ZEEL's domestic advertising revenue has grown 1.4% YoY in Q2FY20

e4m by exchange4media Staff
Published: Oct 18, 2019 7:51 AM  | 2 min read
ZEEL

Zee Entertainment Enterprises Limited (ZEEL) has reported a consolidated revenue of Rs 2,122 crore for the second quarter of FY20, recording a growth of 7.4% on YoY basis.

The Earnings Before Interest, Tax, Depreciation and Amortization (EBITDA) was recorded as Rs 692.9 crore with an EBITDA margin of 32.7%. PAT for the quarter was Rs 413.2 crore. The Profit After Tax (PAT) for the quarter was Rs 413.2 million, with a growth of 6.9% YoY.

During the second quarter, ZEEL’s consolidated advertising revenue grew by 1.2% YoY to Rs 1,224.7 crore. The domestic advertising revenues grew by 1.4% YoY to Rs 1169 crore.

ZEEL has posted 26.8% YoY growth in Q2FY20 domestic subscription revenue. ZEEL’s consolidated subscription revenue grew by 19.0% to Rs 723.5 crore during the quarter.

ZEEL’s total expenditure in Q2FY20 stood at Rs 1429.1 crore, higher by 9.9% YoY compared to Q2FY19.

While ZEE5 recorded a peak DAU (Daily Active User) base of 8.9 million in September 2019, ZEE5 users watched an average of 120 minutes of content on the platform in the same month.
During Q2 FY20, the television network had an all-India viewership share of 18.4%.

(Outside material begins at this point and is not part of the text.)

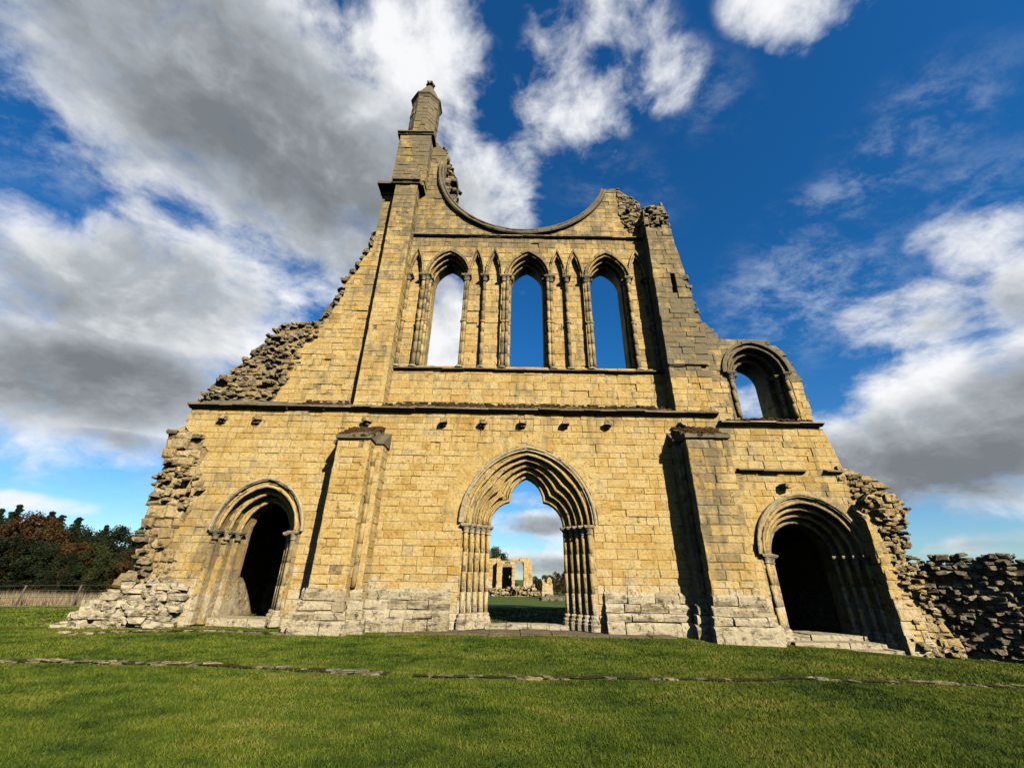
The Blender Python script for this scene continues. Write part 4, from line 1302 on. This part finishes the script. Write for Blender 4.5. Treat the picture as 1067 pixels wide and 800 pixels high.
fl = [G(-10, 690), G(60, 689), G(150, 691), G(250, 695), G(330, 699), G(405, 703)]
fr_ = [G(430, 705), G(520, 706), G(600, 706.5), G(700, 708), G(800, 709), G(900, 710.5), G(1000, 713), G(1080, 716)]
footing('stone_footing', fl, 1, 'line of pale broken footing stones in the grass on the left', dens=1.1)
footing('stone_footing', fr_, 2, 'longer flush stone footing line crossing the lawn on the right', w=.16, h=.04, dens=.85)
footing('stone_footing', [G(75, 662), G(140, 658), G(220, 658), G(310, 661)], 3, 'low dark stone edge at the foot of the left doorway', h=.07, dens=1.2)
def strip(name, pts, w, mat, dz=.006, kind='structure'):
    s_ = MB(); vs = []; rr = random.Random(len(pts))
    sub = []
    for i in range(len(pts) - 1):
        for k in range(10): t = k / 10; sub.append((pts[i][0] + (pts[i + 1][0] - pts[i][0]) * t, pts[i][1] + (pts[i + 1][1] - pts[i][1]) * t))
    sub.append(pts[-1])
    for (x, y) in sub:
        a = w * (.15 + .45 * rr.random()); b = w * (.15 + .45 * rr.random())
        for k in (-a, 0, b): vs.append((x, y + k, gz(x, y + k) + dz + .02))
    fs = []
    for i in range(len(sub) - 1):
        for k in range(2): fs.append((i * 3 + k, (i + 1) * 3 + k, (i + 1) * 3 + k + 1, i * 3 + k + 1))
    s_.add(vs, fs, (.5, .2, 0))
    tag(s_.build(name, mat), kind=kind)


strip('earth_strip', fl, .30, M_EARTH, .002); strip('earth_strip', fr_, .24, M_EARTH, .002)
strip('earth_strip', [G(70, 661), G(140, 658), G(220, 657), G(312, 660)], .55, M_EARTH, .01)
# paved strip before the main door
mb = MB(); rr = random.Random(44); x = -3.6
while x < 4.6:
    w = rr.uniform(.6, 1.0); y = 14.0
    while y < 15.5:
        d = rr.uniform(.35, .6)
        z = gz(x, y) + rr.uniform(.028, .045)
        vs = [(x + .012, y + .012, z), (x + w - .012, y + .012, z + rr.uniform(-.01, .01)), (x + w - .012, min(15.6, y + d) - .012, z), (x + .012, min(15.6, y + d) - .012, z)]
        vs += [(a, b, -.2) for (a, b, c) in vs]
        mb.add(vs, [(0, 1, 2, 3), (0, 4, 5, 1), (1, 5, 6, 2), (2, 6, 7, 3), (3, 7, 4, 0)], (.5, .2, 0)); y += d
    x += w
tag(mb.build('paved_path', M_PATH), kind='structure')
for i, (px, py, s_) in enumerate(((66, 660, .15), (80, 655, .12), (92, 661, .1), (108, 655, .1), (121, 653, .14))):
    x, y = G(px, py)
    mb = MB(); rock(mb, (x, y, gz(x, y) + .02), (s_, s_ * .7, .06), random.Random(60 + i), (.6, .1, .4), .1)
    tag(mb.build('loose_stone', M_PALE), 'small pale stone lying in the grass before the left end of the ruin', 'stone', 'loose stones by the left end')

# ------------------------------------------------------------------ grass blades
def grass():
    r = np.random.default_rng(5)
    allp = []
    for (y0, y1, dens, hgt, wid) in ((3.9, 6.5, 4800, .029, .0042), (6.5, 9.5, 2600, .031, .0062), (9.5, 14.6, 1100, .036, .010), (14.6, 30, 120, .05, .03)):
        xr = lambda y: 1.32 * y + 2.0
        area = (2 * xr((y0 + y1) / 2)) * (y1 - y0); n = int(area * dens)
        y = r.uniform(y0, y1, n); x = r.uniform(-1, 1, n) * xr(y)
        allp.append(np.stack([x, y, np.full(n, hgt), np.full(n, wid)], 1))
    p = np.concatenate(allp)
    x, y = p[:, 0], p[:, 1]
    # thin over the stone lines, none under the building or the paved strip
    keep = np.ones(len(p), bool)
    keep &= ~((y > 14.75) & (y < 17.2) & (x > -13.2) & (x < 13.2))
    keep &= ~((y > 13.5) & (((x > -6.4) & (x < -4.6)) | ((x > 5.7) & (x < 8.0)) | (x > 10.6) & (x < 13.4)))
    keep &= ~((y > 14.0) & (y < 15.7) & (x > -3.6) & (x < 4.7))
    keep &= ~((y > 14.1) & (x > 8.5) & (x < 12) & (y < 17))
    for line, hw in ((fl, .15), (fr_, .12)):
        lx = [q[0] for q in line]; ly = [q[1] for q in line]
        yy = np.interp(x, lx, ly, left=-99, right=-99)
        dd = np.abs(y - yy); keep &= ~((dd < hw * (.8 + .6 * np.sin(x * 3.1 + np.sin(x * 7)) ** 2)) & (r.random(len(p)) < .86))
    bx_, by_ = G(308, 771); dd = np.hypot((x - bx_) / .30, (y - by_) / .13); keep &= ~((dd < 1) & (r.random(len(p)) < .85))
    dq_ = (x - A.x) * nq.x + (y - A.y) * nq.y
    keep &= ~((x > 12.3) & (dq_ < .1))
    p = p[keep]; x, y = p[:, 0], p[:, 1]; n = len(p)
    z = ground_z(x, y)
    clump = np.array([pnoise(Vector((a * 1.9, b * 1.9, 0))) for a, b in zip(x[::4], y[::4])]).repeat(4)[:n]
    h = p[:, 2] * r.uniform(.5, 1.3, n) * (1 + .7 * clump); w = p[:, 3] * r.uniform(.7, 1.3, n)
    an = r.uniform(0, 2 * np.pi, n); lean = r.uniform(.2, 1.4, n) * h; la = r.uniform(0, 2 * np.pi, n)
    v = np.empty((n, 3, 3), np.float32)
    v[:, 0] = np.stack([x - np.cos(an) * w, y - np.sin(an) * w, z - .005], 1)
    v[:, 1] = np.stack([x + np.cos(an) * w, y + np.sin(an) * w, z - .005], 1)
    v[:, 2] = np.stack([x + np.cos(la) * lean, y + np.sin(la) * lean, z + h], 1)
    t = np.clip(r.normal(.5, .22, n) + np.where(r.random(n) < .05, .5, 0), 0, 1.3)
    me = bpy.data.meshes.new('lawn_grass')
    me.vertices.add(3 * n); me.vertices.foreach_set('co', v.ravel())
    me.loops.add(3 * n); me.loops.foreach_set('vertex_index', np.arange(3 * n, dtype=np.int32))
    me.polygons.add(n); me.polygons.foreach_set('loop_start', np.arange(0, 3 * n, 3, dtype=np.int32))
    me.update(calc_edges=True)
    ca = me.color_attributes.new('tint', 'FLOAT_COLOR', 'POINT')
    c4 = np.ones((3 * n, 4), np.float32); c4[:, :3] = np.repeat(t, 3)[:, None]
    ca.data.foreach_set('color', c4.ravel())
    me.materials.append(M_BLADE)
    o = bpy.data.objects.new('lawn_grass', me); col.objects.link(o); tag(o, 'short mown green lawn grass', 'grass', kind='stuff')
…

During the quarter, ZEEL’s international business revenue was Rs 208.2 crore. The advertising and subscription revenues for international business declined by 4.0% YoY and 21.5% YoY, respectively.

Zee Music Company has registered 7.1 billion views on YouTube in Q2.

Punit Goenka, Managing Director and CEO, ZEEL, said, “I am pleased with the performance we have exhibited during the quarter. Our entertainment portfolio continues to grow from strength to strength across all formats and maintained its leading position. Our television network has emerged stronger post the implementation of tariff order on the back of a strong customer connect and brand pull of its channels. ZEE5 continued to gain traction across audience segments and markets, driven by its compelling content library and expanding list of partnerships across the digital eco-system. This strong operating performance allowed us to deliver industry leading growth in both advertising and subscription despite the tough macro-economic environment. Domestic subscription growth of 27% has reaffirmed the value proposition our television network has built over the years. The impact of tariff order has now largely settled down and has brought increased transparency along with improved monetization. Our domestic advertising revenue growth, though significantly lower than historical trend, is higher than the industry growth. We have witnessed an improvement in ad spends through the quarter and we believe that the onset of festive season along with measures taken by the government will help revive the consumption growth.”